Why BPR fails

Why BPR fails

Business Process Rearchitecture (BPR or any variant thereof) got a bad wrap. The desire to work on process improvement on an ongoing scedule is important and companies that realize this will eventually beat their competitors. Despite the emotional response to BPR efforts (chronicled in movies like the awesome, Office Space), there are some common themes in the failure cases.

Top 2 Reasons

  1. No understanding of “why” by the Management team (The people who claim it is critical)
  2. No ability to convey “why” to the company (By Management to the people who must buy in and execute on the changes) What is most critical for success?

Communication

The management team and any consultative groups must be able to accurately convey the current state and clearly articulate the desired state  in order to build appropriate plans (through active collaboration) and gather the proper support for the initiatives that will spin out of the campaign.

Example - Problem

While working with a large software development firm (Worldwide Software Developer, >90K employees Internationally), the fact that user intervention was not being taken into consideration early was leading to products that did not meet the needs of the target customers. While good engineering was taking place, the results were poorly received features, higher then acceptable rate of ‘bugs’ and customer dissatisfaction. The net impact of this was a drop in licensing revenue and the risk of relinquishing market ownership for a key business segment.

Remediation

We set up a robust framework for partnering with key clients in a very collaborative way. By establishing programs that allowed the customers to work with our engineering teams early, triage of desired features was completed on whiteboards instead of in developer’s offices which made the final product more appropriate and desirable.

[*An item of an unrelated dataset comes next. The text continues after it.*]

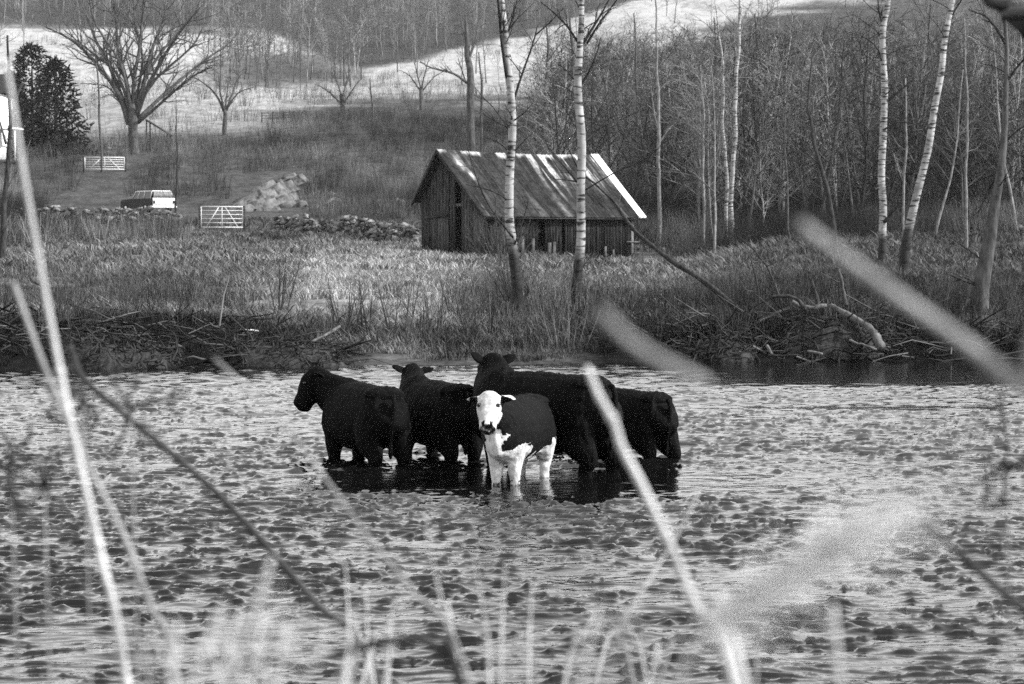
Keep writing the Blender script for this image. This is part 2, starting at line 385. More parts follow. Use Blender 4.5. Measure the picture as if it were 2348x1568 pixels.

Furthermore, by working with our customers to test the product before it released in live environments (with appropriate levels of onsite support) we were able to ensure that the released product was rock solid on initial ship, eliminating delays in their adoption and in our revenue stream.

By working with all of the groups involved, we were able to craft a solution that not only solved the immediate need, but is still in use many releases later. Can you think of ways that you could evaulate some of your own struggles, remove the fences and drive a better end result?